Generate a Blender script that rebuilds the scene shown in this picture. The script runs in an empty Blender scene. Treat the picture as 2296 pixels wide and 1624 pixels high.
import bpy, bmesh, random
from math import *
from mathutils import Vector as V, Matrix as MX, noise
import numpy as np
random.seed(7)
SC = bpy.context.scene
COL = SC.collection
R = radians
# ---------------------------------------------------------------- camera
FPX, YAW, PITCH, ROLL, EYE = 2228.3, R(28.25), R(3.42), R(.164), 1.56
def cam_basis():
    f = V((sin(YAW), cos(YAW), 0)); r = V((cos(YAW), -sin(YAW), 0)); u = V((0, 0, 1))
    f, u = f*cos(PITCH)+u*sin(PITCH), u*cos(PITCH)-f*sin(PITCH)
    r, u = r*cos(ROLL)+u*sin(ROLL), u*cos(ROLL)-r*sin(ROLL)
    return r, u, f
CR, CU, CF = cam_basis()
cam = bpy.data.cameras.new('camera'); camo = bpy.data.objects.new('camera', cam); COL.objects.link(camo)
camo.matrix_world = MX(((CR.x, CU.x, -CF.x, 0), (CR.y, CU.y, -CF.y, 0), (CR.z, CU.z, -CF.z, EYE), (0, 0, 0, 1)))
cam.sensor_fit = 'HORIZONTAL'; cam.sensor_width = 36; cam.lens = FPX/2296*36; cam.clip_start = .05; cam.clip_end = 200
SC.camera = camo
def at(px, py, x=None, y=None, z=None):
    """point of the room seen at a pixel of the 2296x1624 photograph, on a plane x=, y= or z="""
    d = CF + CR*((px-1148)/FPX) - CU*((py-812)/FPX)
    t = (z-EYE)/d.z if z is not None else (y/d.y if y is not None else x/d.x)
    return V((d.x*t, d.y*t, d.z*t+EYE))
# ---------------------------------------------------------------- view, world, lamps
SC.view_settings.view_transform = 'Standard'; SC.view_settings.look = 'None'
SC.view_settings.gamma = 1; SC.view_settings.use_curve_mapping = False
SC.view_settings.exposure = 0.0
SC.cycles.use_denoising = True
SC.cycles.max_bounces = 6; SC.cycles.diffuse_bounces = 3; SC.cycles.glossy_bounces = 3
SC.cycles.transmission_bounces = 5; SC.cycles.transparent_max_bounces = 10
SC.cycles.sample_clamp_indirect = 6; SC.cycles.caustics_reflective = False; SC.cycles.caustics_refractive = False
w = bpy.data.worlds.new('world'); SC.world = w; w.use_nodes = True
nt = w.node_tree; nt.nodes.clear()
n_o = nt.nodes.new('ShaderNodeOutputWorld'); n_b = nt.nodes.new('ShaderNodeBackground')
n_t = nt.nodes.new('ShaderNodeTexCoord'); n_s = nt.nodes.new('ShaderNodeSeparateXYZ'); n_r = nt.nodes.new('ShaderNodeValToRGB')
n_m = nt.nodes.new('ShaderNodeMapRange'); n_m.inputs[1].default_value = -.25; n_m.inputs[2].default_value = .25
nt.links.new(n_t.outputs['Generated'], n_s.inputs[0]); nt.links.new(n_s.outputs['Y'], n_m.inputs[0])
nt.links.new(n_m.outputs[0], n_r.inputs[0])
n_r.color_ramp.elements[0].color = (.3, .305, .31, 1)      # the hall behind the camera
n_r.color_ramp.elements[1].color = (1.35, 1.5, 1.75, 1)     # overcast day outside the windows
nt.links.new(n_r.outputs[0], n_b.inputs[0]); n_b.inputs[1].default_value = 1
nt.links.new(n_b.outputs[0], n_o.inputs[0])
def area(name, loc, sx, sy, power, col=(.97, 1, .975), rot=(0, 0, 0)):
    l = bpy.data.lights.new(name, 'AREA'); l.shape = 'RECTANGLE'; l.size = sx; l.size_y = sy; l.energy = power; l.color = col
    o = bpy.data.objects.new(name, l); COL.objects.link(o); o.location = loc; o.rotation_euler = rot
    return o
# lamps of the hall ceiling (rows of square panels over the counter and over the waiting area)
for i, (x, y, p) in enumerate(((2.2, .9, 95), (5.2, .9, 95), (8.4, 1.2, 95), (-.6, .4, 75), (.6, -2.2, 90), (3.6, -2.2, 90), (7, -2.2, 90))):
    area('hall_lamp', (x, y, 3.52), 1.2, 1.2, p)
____
> **Stated task**
Write the data from above out again, exactly.

> **Exercise result**
Generate a Blender script that rebuilds the scene shown in this picture. The script runs in an empty Blender scene. Treat the picture as 2296 pixels wide and 1624 pixels high.
import bpy, bmesh, random
from math import *
from mathutils import Vector as V, Matrix as MX, noise
import numpy as np
random.seed(7)
SC = bpy.context.scene
COL = SC.collection
R = radians
# ---------------------------------------------------------------- camera
FPX, YAW, PITCH, ROLL, EYE = 2228.3, R(28.25), R(3.42), R(.164), 1.56
def cam_basis():
    f = V((sin(YAW), cos(YAW), 0)); r = V((cos(YAW), -sin(YAW), 0)); u = V((0, 0, 1))
    f, u = f*cos(PITCH)+u*sin(PITCH), u*cos(PITCH)-f*sin(PITCH)
    r, u = r*cos(ROLL)+u*sin(ROLL), u*cos(ROLL)-r*sin(ROLL)
    return r, u, f
CR, CU, CF = cam_basis()
cam = bpy.data.cameras.new('camera'); camo = bpy.data.objects.new('camera', cam); COL.objects.link(camo)
camo.matrix_world = MX(((CR.x, CU.x, -CF.x, 0), (CR.y, CU.y, -CF.y, 0), (CR.z, CU.z, -CF.z, EYE), (0, 0, 0, 1)))
cam.sensor_fit = 'HORIZONTAL'; cam.sensor_width = 36; cam.lens = FPX/2296*36; cam.clip_start = .05; cam.clip_end = 200
SC.camera = camo
def at(px, py, x=None, y=None, z=None):
    """point of the room seen at a pixel of the 2296x1624 photograph, on a plane x=, y= or z="""
    d = CF + CR*((px-1148)/FPX) - CU*((py-812)/FPX)
    t = (z-EYE)/d.z if z is not None else (y/d.y if y is not None else x/d.x)
    return V((d.x*t, d.y*t, d.z*t+EYE))
# ---------------------------------------------------------------- view, world, lamps
SC.view_settings.view_transform = 'Standard'; SC.view_settings.look = 'None'
SC.view_settings.gamma = 1; SC.view_settings.use_curve_mapping = False
SC.view_settings.exposure = 0.0
SC.cycles.use_denoising = True
SC.cycles.max_bounces = 6; SC.cycles.diffuse_bounces = 3; SC.cycles.glossy_bounces = 3
SC.cycles.transmission_bounces = 5; SC.cycles.transparent_max_bounces = 10
SC.cycles.sample_clamp_indirect = 6; SC.cycles.caustics_reflective = False; SC.cycles.caustics_refractive = False
w = bpy.data.worlds.new('world'); SC.world = w; w.use_nodes = True
nt = w.node_tree; nt.nodes.clear()
n_o = nt.nodes.new('ShaderNodeOutputWorld'); n_b = nt.nodes.new('ShaderNodeBackground')
n_t = nt.nodes.new('ShaderNodeTexCoord'); n_s = nt.nodes.new('ShaderNodeSeparateXYZ'); n_r = nt.nodes.new('ShaderNodeValToRGB')
n_m = nt.nodes.new('ShaderNodeMapRange'); n_m.inputs[1].default_value = -.25; n_m.inputs[2].default_value = .25
nt.links.new(n_t.outputs['Generated'], n_s.inputs[0]); nt.links.new(n_s.outputs['Y'], n_m.inputs[0])
nt.links.new(n_m.outputs[0], n_r.inputs[0])
n_r.color_ramp.elements[0].color = (.3, .305, .31, 1)      # the hall behind the camera
n_r.color_ramp.elements[1].color = (1.35, 1.5, 1.75, 1)     # overcast day outside the windows
nt.links.new(n_r.outputs[0], n_b.inputs[0]); n_b.inputs[1].default_value = 1
nt.links.new(n_b.outputs[0], n_o.inputs[0])
def area(name, loc, sx, sy, power, col=(.97, 1, .975), rot=(0, 0, 0)):
    l = bpy.data.lights.new(name, 'AREA'); l.shape = 'RECTANGLE'; l.size = sx; l.size_y = sy; l.energy = power; l.color = col
    o = bpy.data.objects.new(name, l); COL.objects.link(o); o.location = loc; o.rotation_euler = rot
    return o
# lamps of the hall ceiling (rows of square panels over the counter and over the waiting area)
for i, (x, y, p) in enumerate(((2.2, .9, 95), (5.2, .9, 95), (8.4, 1.2, 95), (-.6, .4, 75), (.6, -2.2, 90), (3.6, -2.2, 90), (7, -2.2, 90))):
    area('hall_lamp', (x, y, 3.52), 1.2, 1.2, p)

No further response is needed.